Witam Admina i Leśne Bractwo
Co do grzybów widziałem sporo
kozaków, czernidłaków,
pieczarek ale ich nie zabierałem stąd zero. Las o ile w ogóle można o takim mówić to resztki dąbrów na nadodrzańskich łęgach w okolicach Trestna i Siechnicy.

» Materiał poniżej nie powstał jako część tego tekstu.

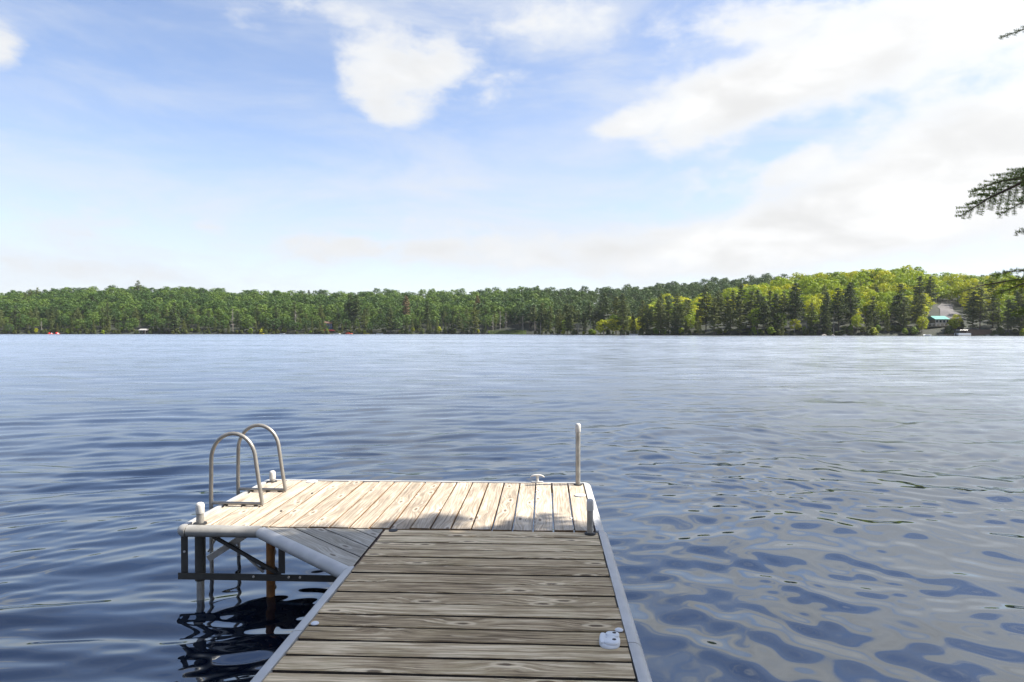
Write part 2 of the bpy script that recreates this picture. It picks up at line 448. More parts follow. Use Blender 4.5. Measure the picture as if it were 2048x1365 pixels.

Ze względów osobistych nie mogłem w ten weekend udać się do lasu. Ale w niedzielne popołudnie pojechaliśmy wraz z Lepszą Połową na wycieczkę rowerową nad Odrę w stronę Trestna. Oczywiście trudno było nam wytrzymać bez sprawdzenia pod względem grzybowym namiastek lasu jakimi są kępy dębów i osik rosnących na nadodrzańskich łęgach. Gdyby ktoś się uparł to można nazbierać kapeluszników całkiem sporo. Rośnie dość dużo
pieczarek, w jednym miejscu trafiliśmy na ogromną kolonię czernidłaków. Nie wiem ile tam ich rosło może ze 100. W ilościach hurtowych rosną muchomory brunatne (mglejarki). W osikach spotkałem sporo
kozaków. Jeśli ktoś ma ochotę może udać się tam na grzyby :) Wszystkie owocniki znalezione przez nas pozostały w no powiedzmy lesie :). Mówiąc szczerze po cichu liczyłem na powtórkę przypadkowego ale jakże udanego grzybobrania sprzed wielu lat w podwrocławskich Prężycach. Wyjechaliśmy tam bardziej na ryby nad starorzecze Odry, te oczywiście nie brały więc zaczęliśmy łazić po zaroślach porastających brzeg starorzecza. Ilość boletusów była wręcz porażająca :) Rosły sobie rodzinkami nawet po kilkanaście sztuk. Nie wspominając już o
kaniach i pieczarkach. No ale to nie tym razem. Pieczarki i owszem ale boletusa ani widu. Trudno może uda się w nadchodzący weekend wyskoczyć do lasu na prawdziwe grzyby.
Pozdrawiam serdedcznie Admina i Leśnych Ludków.